Essa separação também levantou do solo um bloco maciço de arenito, de quase 3 mil metros de espessura bem nessa região que hoje é o norte da América do Sul. Movimentos sucessivos da crosta terrestre quebraram esse colosso em centenas de pedaços, criando fendas que foram se alargando ao longo do tempo (pela erosão) e criando imensos vales e esses pedaços de arenitos foram ficando cada vez mais distantes uns dos outros. Esses pedaços de montanhas de arenito em formatos de Mesas (chamados de Tepuis), abrigam em seu topo, de uma forma ou de outra, um traço de memória de como seria o planeta no momento dessa ruptura, onde espécies de animais e vegetais se desenvolveram completamente ilhadas uma das outras mas preservando certo parentesco com as das montanhas vizinhas e, inclusive, com terras que ficaram no Continente Africano (como é o caso das pequenas rãs de cor negra que são endêmicas do topo do Monte Roraima - Oreophrynella Quelchii - e que guardam mais semelhanças com outras rãs africanas do que com aquelas que vivem na savana ao pé do Monte ou em qualquer outro lugar da América do Sul).

 

Os Tepuis estão concentrados numa área que abrange o Rio Orinoco (Venezuela) e a planície amazônica. O mais alto deles é o Roraima e o mais antigo em sua formação. Um outro destaque também é o Auyan-Tepui que dá origem ao maior Salto do mundo, Salto Angel (Angel Falls), em território venezuelano, com 979m de queda livre do topo do Tepui.

 

A massa rochosa do Roraima possui também significativos depósitos de quartzo onde, no chamado Vale dos Cristais, é possível andar sobre um 'tapete' de vários centímetros de cristais brancos e rosados. Um cenário maravilhoso. Já o arenito, erodido pelas condições climáticas, assume várias formas como monolitos ou o que chamam de caos de blocos, tornando ainda mais extravagante o cenário que encontramos no topo do Monte.

 

O interior do Monte é bastante poroso em sua constituicão, abrigando uma extensa rede de cavernas e grutas, uma delas tida como a maior caverna de quartzo do mundo, e por onde também passam vários cursos d'água e cascatas internas.

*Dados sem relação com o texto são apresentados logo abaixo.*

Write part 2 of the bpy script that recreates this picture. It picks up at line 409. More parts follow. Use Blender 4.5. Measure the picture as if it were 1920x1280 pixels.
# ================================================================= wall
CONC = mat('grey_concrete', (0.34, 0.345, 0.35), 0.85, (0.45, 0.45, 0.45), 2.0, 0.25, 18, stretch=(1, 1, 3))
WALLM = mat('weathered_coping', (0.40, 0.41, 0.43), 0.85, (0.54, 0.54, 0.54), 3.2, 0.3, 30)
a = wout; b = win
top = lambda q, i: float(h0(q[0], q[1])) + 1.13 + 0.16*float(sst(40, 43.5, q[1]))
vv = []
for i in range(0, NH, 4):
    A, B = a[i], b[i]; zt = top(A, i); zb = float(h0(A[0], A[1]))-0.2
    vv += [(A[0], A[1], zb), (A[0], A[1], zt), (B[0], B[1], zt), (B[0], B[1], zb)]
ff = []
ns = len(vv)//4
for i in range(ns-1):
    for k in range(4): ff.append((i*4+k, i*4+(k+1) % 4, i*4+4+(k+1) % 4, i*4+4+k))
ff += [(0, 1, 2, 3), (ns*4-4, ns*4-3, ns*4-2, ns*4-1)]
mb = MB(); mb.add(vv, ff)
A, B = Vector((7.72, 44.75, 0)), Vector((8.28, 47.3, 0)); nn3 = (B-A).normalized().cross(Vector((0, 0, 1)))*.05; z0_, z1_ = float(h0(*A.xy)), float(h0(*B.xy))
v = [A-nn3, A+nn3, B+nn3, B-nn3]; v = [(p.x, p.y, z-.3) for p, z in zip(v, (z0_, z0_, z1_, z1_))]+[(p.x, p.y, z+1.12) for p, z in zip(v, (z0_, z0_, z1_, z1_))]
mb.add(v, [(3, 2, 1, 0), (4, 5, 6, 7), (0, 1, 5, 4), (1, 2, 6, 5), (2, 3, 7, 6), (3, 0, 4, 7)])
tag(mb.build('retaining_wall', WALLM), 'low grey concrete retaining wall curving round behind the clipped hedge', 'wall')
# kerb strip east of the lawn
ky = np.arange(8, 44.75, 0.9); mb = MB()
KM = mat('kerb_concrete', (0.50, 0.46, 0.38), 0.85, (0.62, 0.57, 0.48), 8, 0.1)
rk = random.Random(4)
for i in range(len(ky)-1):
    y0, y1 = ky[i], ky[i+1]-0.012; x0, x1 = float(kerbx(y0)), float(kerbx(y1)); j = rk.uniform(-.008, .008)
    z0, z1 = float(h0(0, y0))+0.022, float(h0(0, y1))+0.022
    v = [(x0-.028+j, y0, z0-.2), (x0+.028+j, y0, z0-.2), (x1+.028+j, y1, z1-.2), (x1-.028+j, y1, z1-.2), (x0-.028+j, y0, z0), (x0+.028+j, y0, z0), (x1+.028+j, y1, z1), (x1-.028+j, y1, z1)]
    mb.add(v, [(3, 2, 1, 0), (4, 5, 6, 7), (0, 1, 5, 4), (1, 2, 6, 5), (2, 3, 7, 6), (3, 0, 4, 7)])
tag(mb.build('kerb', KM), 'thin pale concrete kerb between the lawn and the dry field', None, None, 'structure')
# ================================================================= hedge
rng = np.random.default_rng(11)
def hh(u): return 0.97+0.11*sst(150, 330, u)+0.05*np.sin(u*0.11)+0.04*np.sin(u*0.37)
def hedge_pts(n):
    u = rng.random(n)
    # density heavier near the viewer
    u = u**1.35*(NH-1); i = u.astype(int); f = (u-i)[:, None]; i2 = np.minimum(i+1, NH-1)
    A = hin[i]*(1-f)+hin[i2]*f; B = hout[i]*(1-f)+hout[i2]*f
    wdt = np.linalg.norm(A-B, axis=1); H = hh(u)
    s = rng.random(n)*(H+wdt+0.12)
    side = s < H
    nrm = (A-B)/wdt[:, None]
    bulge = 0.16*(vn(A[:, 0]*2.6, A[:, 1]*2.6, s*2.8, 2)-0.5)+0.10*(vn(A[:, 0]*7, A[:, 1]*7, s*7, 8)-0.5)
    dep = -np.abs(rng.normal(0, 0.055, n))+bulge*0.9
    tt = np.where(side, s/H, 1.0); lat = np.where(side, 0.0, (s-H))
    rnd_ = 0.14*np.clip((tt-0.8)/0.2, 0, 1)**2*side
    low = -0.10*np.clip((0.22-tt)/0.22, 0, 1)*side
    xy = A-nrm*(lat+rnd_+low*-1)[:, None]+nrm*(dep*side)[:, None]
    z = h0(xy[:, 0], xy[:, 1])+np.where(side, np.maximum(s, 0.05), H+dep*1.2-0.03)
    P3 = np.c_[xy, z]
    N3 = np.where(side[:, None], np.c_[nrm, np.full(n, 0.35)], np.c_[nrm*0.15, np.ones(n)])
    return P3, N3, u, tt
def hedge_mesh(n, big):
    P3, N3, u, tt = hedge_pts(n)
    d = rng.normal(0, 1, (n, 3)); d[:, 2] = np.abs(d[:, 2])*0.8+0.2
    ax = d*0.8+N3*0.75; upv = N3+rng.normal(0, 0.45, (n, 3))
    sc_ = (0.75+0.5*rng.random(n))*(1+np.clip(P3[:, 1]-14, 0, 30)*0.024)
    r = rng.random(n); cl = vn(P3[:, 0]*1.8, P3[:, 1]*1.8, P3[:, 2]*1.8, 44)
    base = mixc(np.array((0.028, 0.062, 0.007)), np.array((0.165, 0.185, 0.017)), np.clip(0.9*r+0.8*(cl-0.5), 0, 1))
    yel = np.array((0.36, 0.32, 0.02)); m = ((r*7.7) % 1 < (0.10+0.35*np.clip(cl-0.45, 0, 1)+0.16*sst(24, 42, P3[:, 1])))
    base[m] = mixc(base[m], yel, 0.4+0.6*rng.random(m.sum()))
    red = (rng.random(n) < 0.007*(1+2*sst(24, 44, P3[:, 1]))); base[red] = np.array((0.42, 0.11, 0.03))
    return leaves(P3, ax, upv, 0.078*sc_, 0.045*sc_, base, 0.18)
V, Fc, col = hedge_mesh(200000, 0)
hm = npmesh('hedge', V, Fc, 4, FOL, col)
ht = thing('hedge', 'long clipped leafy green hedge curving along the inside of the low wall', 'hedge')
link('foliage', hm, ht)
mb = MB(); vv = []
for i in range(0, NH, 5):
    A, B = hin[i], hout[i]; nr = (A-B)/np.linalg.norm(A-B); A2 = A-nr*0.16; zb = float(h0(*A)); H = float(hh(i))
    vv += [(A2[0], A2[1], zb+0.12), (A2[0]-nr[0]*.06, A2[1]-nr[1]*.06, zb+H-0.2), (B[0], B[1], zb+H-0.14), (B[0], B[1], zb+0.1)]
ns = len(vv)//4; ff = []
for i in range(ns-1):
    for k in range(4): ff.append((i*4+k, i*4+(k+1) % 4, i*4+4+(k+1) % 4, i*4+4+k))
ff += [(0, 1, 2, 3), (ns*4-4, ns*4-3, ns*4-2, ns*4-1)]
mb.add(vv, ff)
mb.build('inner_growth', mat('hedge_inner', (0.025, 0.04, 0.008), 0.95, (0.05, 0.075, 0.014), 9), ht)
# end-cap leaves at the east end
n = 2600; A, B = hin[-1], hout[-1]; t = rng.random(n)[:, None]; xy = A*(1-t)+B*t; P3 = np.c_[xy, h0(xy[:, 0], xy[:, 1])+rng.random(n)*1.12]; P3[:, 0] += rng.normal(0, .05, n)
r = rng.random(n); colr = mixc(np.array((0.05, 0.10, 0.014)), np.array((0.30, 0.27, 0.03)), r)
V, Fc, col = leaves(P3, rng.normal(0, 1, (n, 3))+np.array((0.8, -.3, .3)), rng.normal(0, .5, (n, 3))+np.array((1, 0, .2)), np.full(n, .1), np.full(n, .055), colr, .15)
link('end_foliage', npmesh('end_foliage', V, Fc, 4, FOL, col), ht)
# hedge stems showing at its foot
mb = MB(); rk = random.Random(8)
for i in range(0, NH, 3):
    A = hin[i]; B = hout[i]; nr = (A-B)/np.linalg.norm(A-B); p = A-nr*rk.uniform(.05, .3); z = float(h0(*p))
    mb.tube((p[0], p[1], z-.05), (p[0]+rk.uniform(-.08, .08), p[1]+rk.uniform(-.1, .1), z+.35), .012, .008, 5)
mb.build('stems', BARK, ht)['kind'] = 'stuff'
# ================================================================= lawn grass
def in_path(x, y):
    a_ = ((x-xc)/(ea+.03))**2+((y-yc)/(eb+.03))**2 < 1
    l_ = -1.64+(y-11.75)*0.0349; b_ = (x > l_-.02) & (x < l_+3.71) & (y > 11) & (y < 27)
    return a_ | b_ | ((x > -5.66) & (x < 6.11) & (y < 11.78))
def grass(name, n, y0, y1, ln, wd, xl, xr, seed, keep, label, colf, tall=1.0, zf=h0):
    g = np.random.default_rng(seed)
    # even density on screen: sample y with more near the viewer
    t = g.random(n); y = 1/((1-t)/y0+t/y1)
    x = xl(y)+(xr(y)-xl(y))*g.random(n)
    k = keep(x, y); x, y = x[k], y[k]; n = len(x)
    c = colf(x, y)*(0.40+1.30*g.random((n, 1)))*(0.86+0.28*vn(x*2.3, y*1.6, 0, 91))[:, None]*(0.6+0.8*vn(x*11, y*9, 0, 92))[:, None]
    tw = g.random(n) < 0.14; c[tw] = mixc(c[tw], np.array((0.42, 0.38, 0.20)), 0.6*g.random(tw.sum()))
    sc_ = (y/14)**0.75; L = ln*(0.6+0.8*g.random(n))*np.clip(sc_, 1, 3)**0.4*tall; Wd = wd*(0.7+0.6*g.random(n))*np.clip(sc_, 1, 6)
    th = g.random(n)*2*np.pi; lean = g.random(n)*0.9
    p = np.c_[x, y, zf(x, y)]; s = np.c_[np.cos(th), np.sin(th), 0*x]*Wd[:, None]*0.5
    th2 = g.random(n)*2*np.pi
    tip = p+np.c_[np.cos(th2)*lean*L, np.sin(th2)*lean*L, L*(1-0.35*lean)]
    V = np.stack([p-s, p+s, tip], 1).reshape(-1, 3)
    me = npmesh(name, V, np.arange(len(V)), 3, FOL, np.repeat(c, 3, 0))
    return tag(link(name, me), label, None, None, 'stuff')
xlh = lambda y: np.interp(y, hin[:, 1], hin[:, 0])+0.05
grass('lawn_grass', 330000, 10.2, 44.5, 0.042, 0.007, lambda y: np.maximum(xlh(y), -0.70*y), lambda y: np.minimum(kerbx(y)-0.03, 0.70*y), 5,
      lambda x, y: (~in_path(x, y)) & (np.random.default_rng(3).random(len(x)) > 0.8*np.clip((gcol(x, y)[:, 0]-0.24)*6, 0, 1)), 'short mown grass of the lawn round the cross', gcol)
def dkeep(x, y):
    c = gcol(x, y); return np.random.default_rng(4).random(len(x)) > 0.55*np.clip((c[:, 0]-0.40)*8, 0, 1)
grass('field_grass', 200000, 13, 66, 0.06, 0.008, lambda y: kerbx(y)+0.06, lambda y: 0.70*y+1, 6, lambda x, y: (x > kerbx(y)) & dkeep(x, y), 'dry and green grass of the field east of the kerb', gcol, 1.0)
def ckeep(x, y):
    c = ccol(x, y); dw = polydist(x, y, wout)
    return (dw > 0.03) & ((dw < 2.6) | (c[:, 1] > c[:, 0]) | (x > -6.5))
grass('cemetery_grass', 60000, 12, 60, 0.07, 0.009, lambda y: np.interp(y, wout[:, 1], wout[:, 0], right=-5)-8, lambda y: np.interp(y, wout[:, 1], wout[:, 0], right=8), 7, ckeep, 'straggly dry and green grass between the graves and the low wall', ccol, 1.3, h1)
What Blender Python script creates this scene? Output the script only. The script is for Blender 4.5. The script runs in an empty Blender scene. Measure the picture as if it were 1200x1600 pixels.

As cavernas se formaram através da infiltração das águas da chuva vindas da superfície. Muitas delas afloram nos paredões do Monte e descem em queda livre até a floresta intermediária ou a região da savana sob seus pés.

 

Não é a toa que os índios Pemon chamam o Monte ("Roraima") de Mãe das Águas, pois a grande quantidade de água que flui do monte alimenta, através de seus afluentes, os três grandes rios dos países que constituem sua fronteira, ou seja, o Rio Orinoco (Venezuela), o Rio Amazonas (Brasil) e o Rio Esequibo (Guiana).

MORADA DE MAKUNAIMA

 

Lendas da região afirmam que o Monte é morada de Makunaima ancestral guerreiro dos índígenas de origem Karib. Para algumas etnias também é tido como um deus da natureza. A fusão de "maku" (mau) e "ima" (grande) significa o grande mau e, segundo esses indígenas, Makunaima quando contrariado enviava raios, trovões e fortes tempestades do alto do Monte Roraima para as aldeias que ficavam lá embaixo.

 

Em Roraima há também uma narrativa bem popular que conta que certo dia o Sol, apaixonado pela Lua conseguiu encontrá-la (por causa de um eclipse), e seus raios dourados refletiram, juntamente com os raios prateados da Lua, em um lago de águas cristalinas da enorme montanha. Nesse encontro Makunaíma foi fecundado. Curumim esperto, teve como berço o Monte onde cresceu forte e tornou-se um índio guerreiro. Proclamado como herói pela tribo dos Macuxis.